UNESCO condemns Israeli ‘aggression’ in Jerusalem, ignores Palestinian violence

58-member body pulls controversial text on Kotel.

Jews gather to pray at the Western Wall during Succot (photo credit: AFP PHOTO)
Jews gather to pray at the Western Wall during Succot
(photo credit: AFP PHOTO)
UNESCO’s Executive Board on Wednesday solely condemned Israeli “aggression” on the Temple Mount, but backed away from reclassifying the Western Wall as a Muslim holy site.
The Foreign Ministry said the resolution “aims to transform the Israeli-Palestinian conflict into a religious confrontation and its adoption is a disgrace.”
The 58-member body in Paris voted 26 in favor, six against, with 15 abstentions.
The US, Germany, United Kingdom, Estonia, Netherlands and Czech Republic voted against the resolution.
A number of other European countries, such as Austria, Spain, France, Italy and Macedonia were among those that abstained, along with Ethiopia, Angola and Albania.
An initial draft text of the resolution submitted on behalf of the Palestinian Authority had said UNESCO “affirms that the Buraq Plaza is an integral part of al-Aksa Mosque/ al-Haram al-Sharif.”
Under pressure from the Europeans, the US, Russia and UNESCO director-general Irina Bokova, however, that line on the Western Wall was pulled at the last moment by the resolution’s authors – Egypt, Tunisia, Algeria, Morocco, Kuwait and the United Arab Emirates.
But the resolution retained a line which affirmed, for the first time, that the Mugrabi Gate, whose ramp is built over the women’s section of the Western Wall, “is an integral part of al-Aksa mosque/Al-Haram Al-Sharif.”
Israel’s Ambassador to UNESCO Carmel Shama Hacohen said in a speech to the board before the vote that, “The Western Wall and Jerusalem are the heart and the soul of every Jew. There is no voting, no tribunal, no parliament and even no army that can disconnect those.”
He thanked Bokova and those ambassadors whose efforts had helped “to keep our holiest place, the Western Wall, out of any question or debate.”
Still Hacohen, like the Foreign Ministry, attacked the rest of the six-page resolution, which was very similar to a text the board adopted in April.
It solely accused Israel of aggressive actions in the Aksa Mosque compound and the Dome of the Rock, charging Jerusalem with igniting tensions on the ground.
The resolution stated that UNESCO “decries the continuous Israeli targeting of civilians including religious figures, sheikhs and priests, further decries the large number of arrests and injuries among Muslim worshipers and Jordanian Wakf guards in al-Aksa Mosque/ Al-Haram Al-Sharif by the Israeli forces and also urges Israel, the occupying power, to end these aggressions and abuses which inflame the tension on the ground and in between faiths.”
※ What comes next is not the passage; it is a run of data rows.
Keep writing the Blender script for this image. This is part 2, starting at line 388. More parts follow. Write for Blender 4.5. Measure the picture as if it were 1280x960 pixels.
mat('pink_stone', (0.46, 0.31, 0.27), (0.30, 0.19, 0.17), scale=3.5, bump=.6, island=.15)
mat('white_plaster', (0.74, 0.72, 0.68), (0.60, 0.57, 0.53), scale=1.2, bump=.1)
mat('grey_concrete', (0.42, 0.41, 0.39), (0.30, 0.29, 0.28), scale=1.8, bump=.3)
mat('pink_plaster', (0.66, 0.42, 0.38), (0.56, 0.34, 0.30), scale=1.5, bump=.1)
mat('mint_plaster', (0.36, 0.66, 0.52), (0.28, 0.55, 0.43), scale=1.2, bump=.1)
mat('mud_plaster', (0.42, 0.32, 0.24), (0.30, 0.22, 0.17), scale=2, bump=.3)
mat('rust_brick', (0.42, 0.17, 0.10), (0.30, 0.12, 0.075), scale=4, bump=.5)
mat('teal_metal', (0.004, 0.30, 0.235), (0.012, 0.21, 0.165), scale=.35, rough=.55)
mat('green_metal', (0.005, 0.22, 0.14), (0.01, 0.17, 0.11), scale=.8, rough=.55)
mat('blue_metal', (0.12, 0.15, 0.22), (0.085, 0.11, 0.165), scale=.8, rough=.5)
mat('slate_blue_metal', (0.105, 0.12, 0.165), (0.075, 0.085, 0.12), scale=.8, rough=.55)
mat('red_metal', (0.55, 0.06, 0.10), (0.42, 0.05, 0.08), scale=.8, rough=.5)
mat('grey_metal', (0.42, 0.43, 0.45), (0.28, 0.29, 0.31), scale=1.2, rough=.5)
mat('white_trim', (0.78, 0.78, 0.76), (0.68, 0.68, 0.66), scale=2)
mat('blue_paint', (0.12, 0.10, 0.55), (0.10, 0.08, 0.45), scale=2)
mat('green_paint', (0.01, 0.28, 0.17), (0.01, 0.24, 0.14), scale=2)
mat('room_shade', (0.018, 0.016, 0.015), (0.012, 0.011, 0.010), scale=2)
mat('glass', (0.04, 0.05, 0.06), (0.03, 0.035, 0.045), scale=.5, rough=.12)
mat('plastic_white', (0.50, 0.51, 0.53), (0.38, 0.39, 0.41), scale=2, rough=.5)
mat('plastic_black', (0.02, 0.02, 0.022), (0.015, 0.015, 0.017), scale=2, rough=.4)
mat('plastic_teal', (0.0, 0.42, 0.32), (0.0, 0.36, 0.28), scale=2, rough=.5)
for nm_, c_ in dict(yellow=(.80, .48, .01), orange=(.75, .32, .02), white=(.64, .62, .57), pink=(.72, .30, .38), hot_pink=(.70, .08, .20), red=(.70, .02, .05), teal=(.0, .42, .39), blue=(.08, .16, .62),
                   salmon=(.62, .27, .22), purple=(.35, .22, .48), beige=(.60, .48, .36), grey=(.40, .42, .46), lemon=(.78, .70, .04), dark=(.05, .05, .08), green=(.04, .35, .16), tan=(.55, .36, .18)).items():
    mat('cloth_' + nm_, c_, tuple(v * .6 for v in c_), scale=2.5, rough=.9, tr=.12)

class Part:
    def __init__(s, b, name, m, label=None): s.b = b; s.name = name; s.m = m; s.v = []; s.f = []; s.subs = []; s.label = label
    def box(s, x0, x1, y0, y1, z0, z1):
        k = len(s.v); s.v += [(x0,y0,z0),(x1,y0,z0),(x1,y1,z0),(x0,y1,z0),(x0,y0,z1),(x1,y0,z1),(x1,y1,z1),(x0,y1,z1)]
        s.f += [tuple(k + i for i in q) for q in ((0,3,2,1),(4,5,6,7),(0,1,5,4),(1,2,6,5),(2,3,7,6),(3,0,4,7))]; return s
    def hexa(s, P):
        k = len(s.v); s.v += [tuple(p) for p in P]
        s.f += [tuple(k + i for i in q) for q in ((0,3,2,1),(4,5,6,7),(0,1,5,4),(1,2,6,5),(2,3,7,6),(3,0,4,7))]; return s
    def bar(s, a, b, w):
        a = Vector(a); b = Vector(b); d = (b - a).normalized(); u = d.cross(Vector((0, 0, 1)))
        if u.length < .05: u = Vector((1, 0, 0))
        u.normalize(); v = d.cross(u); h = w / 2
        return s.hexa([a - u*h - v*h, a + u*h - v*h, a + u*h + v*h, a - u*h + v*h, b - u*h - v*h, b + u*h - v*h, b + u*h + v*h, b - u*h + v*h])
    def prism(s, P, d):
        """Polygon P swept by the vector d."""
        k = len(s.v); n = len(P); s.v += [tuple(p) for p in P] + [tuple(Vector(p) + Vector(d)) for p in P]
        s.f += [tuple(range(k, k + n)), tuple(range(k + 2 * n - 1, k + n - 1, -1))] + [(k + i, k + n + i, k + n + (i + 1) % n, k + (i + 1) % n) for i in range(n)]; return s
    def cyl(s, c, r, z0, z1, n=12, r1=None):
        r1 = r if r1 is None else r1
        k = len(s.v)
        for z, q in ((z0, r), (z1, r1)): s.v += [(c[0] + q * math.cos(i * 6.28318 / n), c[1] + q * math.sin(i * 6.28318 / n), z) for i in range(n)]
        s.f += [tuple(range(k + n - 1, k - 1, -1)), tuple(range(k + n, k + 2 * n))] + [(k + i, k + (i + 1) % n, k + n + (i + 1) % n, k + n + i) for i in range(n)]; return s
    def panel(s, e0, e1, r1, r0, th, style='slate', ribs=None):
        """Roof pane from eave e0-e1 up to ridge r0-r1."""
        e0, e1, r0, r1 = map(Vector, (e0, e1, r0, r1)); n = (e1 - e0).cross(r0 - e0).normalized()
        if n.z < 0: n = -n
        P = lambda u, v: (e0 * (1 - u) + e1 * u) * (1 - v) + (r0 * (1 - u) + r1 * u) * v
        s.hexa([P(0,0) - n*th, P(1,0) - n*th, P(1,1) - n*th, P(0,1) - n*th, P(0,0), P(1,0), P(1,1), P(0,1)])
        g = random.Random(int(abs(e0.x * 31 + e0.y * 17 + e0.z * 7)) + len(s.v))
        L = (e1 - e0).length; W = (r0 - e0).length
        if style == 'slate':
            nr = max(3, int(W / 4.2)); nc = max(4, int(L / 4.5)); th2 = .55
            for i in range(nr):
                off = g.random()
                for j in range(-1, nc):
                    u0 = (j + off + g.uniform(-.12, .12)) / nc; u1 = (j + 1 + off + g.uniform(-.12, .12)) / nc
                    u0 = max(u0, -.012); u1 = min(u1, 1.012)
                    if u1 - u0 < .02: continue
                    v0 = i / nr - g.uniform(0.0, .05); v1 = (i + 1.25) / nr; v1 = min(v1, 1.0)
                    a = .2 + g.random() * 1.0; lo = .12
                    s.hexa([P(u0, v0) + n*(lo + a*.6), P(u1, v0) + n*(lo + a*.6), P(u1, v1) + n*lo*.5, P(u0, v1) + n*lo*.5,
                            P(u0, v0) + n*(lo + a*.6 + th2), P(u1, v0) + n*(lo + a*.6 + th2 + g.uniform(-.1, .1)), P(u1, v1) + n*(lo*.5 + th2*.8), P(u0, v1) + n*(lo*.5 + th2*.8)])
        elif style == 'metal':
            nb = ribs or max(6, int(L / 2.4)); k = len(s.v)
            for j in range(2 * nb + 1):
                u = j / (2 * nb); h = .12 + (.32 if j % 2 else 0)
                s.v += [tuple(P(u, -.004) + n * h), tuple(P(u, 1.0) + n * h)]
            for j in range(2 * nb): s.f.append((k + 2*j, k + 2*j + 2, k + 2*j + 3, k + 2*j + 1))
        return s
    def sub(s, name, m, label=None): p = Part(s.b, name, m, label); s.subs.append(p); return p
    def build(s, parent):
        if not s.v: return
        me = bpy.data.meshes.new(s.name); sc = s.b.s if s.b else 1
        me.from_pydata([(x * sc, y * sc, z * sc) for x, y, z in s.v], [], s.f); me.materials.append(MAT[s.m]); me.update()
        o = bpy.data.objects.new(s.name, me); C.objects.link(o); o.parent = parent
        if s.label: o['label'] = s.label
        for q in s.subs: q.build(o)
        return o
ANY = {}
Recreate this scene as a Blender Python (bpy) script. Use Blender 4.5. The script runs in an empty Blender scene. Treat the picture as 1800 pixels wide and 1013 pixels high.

The UNESCO vote was held in the midst of a wave of terrorism, in which Palestinians have carried out over 30 attacks since October 1, in which 10 Israelis have been killed and more than 80 wounded.
Forty-eight Palestinians, have been killed, 24 who carried out attacks and another 24 in violent clashes with Israeli security forces in the West Bank and east Jerusalem.
Israel has blamed the unrest on false Palestinian charges that it is undermining the status quo on the Temple Mount.
Hacohen told the UNESCO board that resolutions such as theirs are very dangerous.
“Since last year we have been warning the executive board that the anti-Israeli decisions are part of a Palestinian incitement campaign that aims to inflame the already sensitive situation on the ground,” said Hacohen.
The Foreign Ministry in Jerusalem added that the resolution was yet “another step in the continuous Palestinian endeavor to rewrite history.”
“The Palestinian leadership’s attempt to claim for themselves Jewish and Christian Holy Sites doesn’t bode well; suffice to look at the torching of Joseph’s Tomb by Palestinians just a few days ago,” it said.
The revised resolution took no steps to affirmatively reclassify the Western Wall. It referred, however, to the area of the Temple Mount solely by its Arabic names and omitted any historical Jewish link to what is Judaism’s holiest religious site.
The term Buraq Plaza remained elsewhere in the text and there was no mention or reference to the Western Wall.
It is the first time these Jewish names have been left out of Palestinian resolutions at UNESCO with regard to the Temple Mount.
The revised text took out any direct reference to east Jerusalem as the “occupied capital of Palestine,” but it did speak frequently of Israel as an “occupying power” in Jerusalem’s Old City.
The resolution also included a section of a text approved by the board in April, which said that the “Al-Haram Al-Ibrahimi/Tomb of the Patriarchs” and the “Bilal Ibn Rabah mosque/Rachel’s Tomb” are an integral part of Palestine.